◆ **Task statement**
Write out the whole listing exactly as it stands.

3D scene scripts
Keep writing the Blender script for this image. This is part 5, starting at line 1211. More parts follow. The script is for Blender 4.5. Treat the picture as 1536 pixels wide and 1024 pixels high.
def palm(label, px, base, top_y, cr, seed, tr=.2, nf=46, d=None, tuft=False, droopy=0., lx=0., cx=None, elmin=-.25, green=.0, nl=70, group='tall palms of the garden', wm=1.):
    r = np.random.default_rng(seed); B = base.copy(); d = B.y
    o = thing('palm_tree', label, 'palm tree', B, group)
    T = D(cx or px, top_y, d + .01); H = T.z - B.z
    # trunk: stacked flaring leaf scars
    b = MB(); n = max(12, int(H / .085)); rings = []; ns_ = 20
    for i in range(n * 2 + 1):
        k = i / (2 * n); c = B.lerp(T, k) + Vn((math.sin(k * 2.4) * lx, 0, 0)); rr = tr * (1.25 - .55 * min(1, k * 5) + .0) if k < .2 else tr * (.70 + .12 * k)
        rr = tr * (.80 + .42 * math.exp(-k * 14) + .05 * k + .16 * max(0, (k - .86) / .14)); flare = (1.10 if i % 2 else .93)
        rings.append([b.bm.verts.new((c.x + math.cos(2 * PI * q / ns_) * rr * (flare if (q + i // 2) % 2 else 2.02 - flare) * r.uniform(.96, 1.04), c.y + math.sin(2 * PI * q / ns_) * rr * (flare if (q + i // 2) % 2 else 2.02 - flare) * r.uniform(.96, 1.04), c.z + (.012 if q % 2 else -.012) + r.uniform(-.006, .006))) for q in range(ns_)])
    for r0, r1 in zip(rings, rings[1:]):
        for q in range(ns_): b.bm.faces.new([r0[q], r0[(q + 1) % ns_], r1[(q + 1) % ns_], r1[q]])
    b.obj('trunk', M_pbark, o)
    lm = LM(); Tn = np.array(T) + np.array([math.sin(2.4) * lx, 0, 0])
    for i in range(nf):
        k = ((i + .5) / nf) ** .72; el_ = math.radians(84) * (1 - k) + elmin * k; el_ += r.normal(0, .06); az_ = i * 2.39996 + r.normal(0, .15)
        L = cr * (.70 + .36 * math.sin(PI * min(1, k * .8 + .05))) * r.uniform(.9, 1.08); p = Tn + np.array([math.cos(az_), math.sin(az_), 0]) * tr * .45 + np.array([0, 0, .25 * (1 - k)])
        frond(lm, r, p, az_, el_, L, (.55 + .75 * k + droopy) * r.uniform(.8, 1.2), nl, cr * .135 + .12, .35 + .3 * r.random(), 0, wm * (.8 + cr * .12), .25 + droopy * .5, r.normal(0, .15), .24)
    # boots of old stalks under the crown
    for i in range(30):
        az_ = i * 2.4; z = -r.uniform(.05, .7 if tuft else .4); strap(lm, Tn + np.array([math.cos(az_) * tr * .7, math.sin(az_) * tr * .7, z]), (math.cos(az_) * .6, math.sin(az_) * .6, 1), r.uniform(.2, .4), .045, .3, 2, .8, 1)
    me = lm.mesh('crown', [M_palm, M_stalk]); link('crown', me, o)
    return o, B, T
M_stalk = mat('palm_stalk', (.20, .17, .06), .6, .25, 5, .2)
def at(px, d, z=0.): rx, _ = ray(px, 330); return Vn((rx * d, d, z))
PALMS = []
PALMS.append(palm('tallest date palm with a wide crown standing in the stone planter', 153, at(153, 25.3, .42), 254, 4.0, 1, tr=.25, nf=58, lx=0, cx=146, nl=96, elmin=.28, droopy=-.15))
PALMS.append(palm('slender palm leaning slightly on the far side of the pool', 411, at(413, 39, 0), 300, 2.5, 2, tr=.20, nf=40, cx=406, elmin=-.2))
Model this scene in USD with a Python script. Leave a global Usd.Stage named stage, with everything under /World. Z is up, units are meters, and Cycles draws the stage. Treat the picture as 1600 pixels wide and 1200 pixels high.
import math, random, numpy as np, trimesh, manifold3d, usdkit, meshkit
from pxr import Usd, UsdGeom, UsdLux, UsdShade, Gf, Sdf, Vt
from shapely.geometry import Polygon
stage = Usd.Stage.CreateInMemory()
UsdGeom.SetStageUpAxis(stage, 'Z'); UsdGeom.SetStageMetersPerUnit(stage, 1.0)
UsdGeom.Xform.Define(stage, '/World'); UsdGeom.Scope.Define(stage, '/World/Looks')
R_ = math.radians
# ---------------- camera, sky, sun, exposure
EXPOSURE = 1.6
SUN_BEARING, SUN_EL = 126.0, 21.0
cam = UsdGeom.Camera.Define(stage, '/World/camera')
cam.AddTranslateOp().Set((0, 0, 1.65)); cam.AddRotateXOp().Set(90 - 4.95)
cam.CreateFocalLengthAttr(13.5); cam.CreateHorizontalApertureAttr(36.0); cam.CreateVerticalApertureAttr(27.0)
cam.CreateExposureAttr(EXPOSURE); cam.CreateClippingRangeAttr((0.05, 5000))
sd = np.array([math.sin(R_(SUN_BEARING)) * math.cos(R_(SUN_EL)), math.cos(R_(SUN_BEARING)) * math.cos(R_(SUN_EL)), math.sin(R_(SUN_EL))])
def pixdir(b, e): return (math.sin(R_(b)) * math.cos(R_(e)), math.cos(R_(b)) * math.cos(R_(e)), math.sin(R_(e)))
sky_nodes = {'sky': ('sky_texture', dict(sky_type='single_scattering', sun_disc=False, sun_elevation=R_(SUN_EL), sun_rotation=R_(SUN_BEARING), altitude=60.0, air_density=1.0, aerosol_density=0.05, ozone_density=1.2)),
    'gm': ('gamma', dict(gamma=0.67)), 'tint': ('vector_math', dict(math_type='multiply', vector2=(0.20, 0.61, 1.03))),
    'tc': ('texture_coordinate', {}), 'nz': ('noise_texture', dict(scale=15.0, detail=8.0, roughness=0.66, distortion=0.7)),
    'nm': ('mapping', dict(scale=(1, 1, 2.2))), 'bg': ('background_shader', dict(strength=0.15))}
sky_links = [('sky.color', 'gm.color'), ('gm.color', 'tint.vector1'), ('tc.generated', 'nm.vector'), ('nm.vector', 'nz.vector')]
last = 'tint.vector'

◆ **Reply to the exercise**
Keep writing the Blender script for this image. This is part 5, starting at line 1211. More parts follow. The script is for Blender 4.5. Treat the picture as 1536 pixels wide and 1024 pixels high.
def palm(label, px, base, top_y, cr, seed, tr=.2, nf=46, d=None, tuft=False, droopy=0., lx=0., cx=None, elmin=-.25, green=.0, nl=70, group='tall palms of the garden', wm=1.):
    r = np.random.default_rng(seed); B = base.copy(); d = B.y
    o = thing('palm_tree', label, 'palm tree', B, group)
    T = D(cx or px, top_y, d + .01); H = T.z - B.z
    # trunk: stacked flaring leaf scars
    b = MB(); n = max(12, int(H / .085)); rings = []; ns_ = 20
    for i in range(n * 2 + 1):
        k = i / (2 * n); c = B.lerp(T, k) + Vn((math.sin(k * 2.4) * lx, 0, 0)); rr = tr * (1.25 - .55 * min(1, k * 5) + .0) if k < .2 else tr * (.70 + .12 * k)
        rr = tr * (.80 + .42 * math.exp(-k * 14) + .05 * k + .16 * max(0, (k - .86) / .14)); flare = (1.10 if i % 2 else .93)
        rings.append([b.bm.verts.new((c.x + math.cos(2 * PI * q / ns_) * rr * (flare if (q + i // 2) % 2 else 2.02 - flare) * r.uniform(.96, 1.04), c.y + math.sin(2 * PI * q / ns_) * rr * (flare if (q + i // 2) % 2 else 2.02 - flare) * r.uniform(.96, 1.04), c.z + (.012 if q % 2 else -.012) + r.uniform(-.006, .006))) for q in range(ns_)])
    for r0, r1 in zip(rings, rings[1:]):
        for q in range(ns_): b.bm.faces.new([r0[q], r0[(q + 1) % ns_], r1[(q + 1) % ns_], r1[q]])
    b.obj('trunk', M_pbark, o)
    lm = LM(); Tn = np.array(T) + np.array([math.sin(2.4) * lx, 0, 0])
    for i in range(nf):
        k = ((i + .5) / nf) ** .72; el_ = math.radians(84) * (1 - k) + elmin * k; el_ += r.normal(0, .06); az_ = i * 2.39996 + r.normal(0, .15)
        L = cr * (.70 + .36 * math.sin(PI * min(1, k * .8 + .05))) * r.uniform(.9, 1.08); p = Tn + np.array([math.cos(az_), math.sin(az_), 0]) * tr * .45 + np.array([0, 0, .25 * (1 - k)])
        frond(lm, r, p, az_, el_, L, (.55 + .75 * k + droopy) * r.uniform(.8, 1.2), nl, cr * .135 + .12, .35 + .3 * r.random(), 0, wm * (.8 + cr * .12), .25 + droopy * .5, r.normal(0, .15), .24)
    # boots of old stalks under the crown
    for i in range(30):
        az_ = i * 2.4; z = -r.uniform(.05, .7 if tuft else .4); strap(lm, Tn + np.array([math.cos(az_) * tr * .7, math.sin(az_) * tr * .7, z]), (math.cos(az_) * .6, math.sin(az_) * .6, 1), r.uniform(.2, .4), .045, .3, 2, .8, 1)
    me = lm.mesh('crown', [M_palm, M_stalk]); link('crown', me, o)
    return o, B, T
M_stalk = mat('palm_stalk', (.20, .17, .06), .6, .25, 5, .2)
def at(px, d, z=0.): rx, _ = ray(px, 330); return Vn((rx * d, d, z))
PALMS = []
PALMS.append(palm('tallest date palm with a wide crown standing in the stone planter', 153, at(153, 25.3, .42), 254, 4.0, 1, tr=.25, nf=58, lx=0, cx=146, nl=96, elmin=.28, droopy=-.15))
PALMS.append(palm('slender palm leaning slightly on the far side of the pool', 411, at(413, 39, 0), 300, 2.5, 2, tr=.20, nf=40, cx=406, elmin=-.2))
Model this scene in USD with a Python script. Leave a global Usd.Stage named stage, with everything under /World. Z is up, units are meters, and Cycles draws the stage. Treat the picture as 1600 pixels wide and 1200 pixels high.
import math, random, numpy as np, trimesh, manifold3d, usdkit, meshkit
from pxr import Usd, UsdGeom, UsdLux, UsdShade, Gf, Sdf, Vt
from shapely.geometry import Polygon
stage = Usd.Stage.CreateInMemory()
UsdGeom.SetStageUpAxis(stage, 'Z'); UsdGeom.SetStageMetersPerUnit(stage, 1.0)
UsdGeom.Xform.Define(stage, '/World'); UsdGeom.Scope.Define(stage, '/World/Looks')
R_ = math.radians
# ---------------- camera, sky, sun, exposure
EXPOSURE = 1.6
SUN_BEARING, SUN_EL = 126.0, 21.0
cam = UsdGeom.Camera.Define(stage, '/World/camera')
cam.AddTranslateOp().Set((0, 0, 1.65)); cam.AddRotateXOp().Set(90 - 4.95)
cam.CreateFocalLengthAttr(13.5); cam.CreateHorizontalApertureAttr(36.0); cam.CreateVerticalApertureAttr(27.0)
cam.CreateExposureAttr(EXPOSURE); cam.CreateClippingRangeAttr((0.05, 5000))
sd = np.array([math.sin(R_(SUN_BEARING)) * math.cos(R_(SUN_EL)), math.cos(R_(SUN_BEARING)) * math.cos(R_(SUN_EL)), math.sin(R_(SUN_EL))])
def pixdir(b, e): return (math.sin(R_(b)) * math.cos(R_(e)), math.cos(R_(b)) * math.cos(R_(e)), math.sin(R_(e)))
sky_nodes = {'sky': ('sky_texture', dict(sky_type='single_scattering', sun_disc=False, sun_elevation=R_(SUN_EL), sun_rotation=R_(SUN_BEARING), altitude=60.0, air_density=1.0, aerosol_density=0.05, ozone_density=1.2)),
    'gm': ('gamma', dict(gamma=0.67)), 'tint': ('vector_math', dict(math_type='multiply', vector2=(0.20, 0.61, 1.03))),
    'tc': ('texture_coordinate', {}), 'nz': ('noise_texture', dict(scale=15.0, detail=8.0, roughness=0.66, distortion=0.7)),
    'nm': ('mapping', dict(scale=(1, 1, 2.2))), 'bg': ('background_shader', dict(strength=0.15))}
sky_links = [('sky.color', 'gm.color'), ('gm.color', 'tint.vector1'), ('tc.generated', 'nm.vector'), ('nm.vector', 'nz.vector')]
last = 'tint.vector'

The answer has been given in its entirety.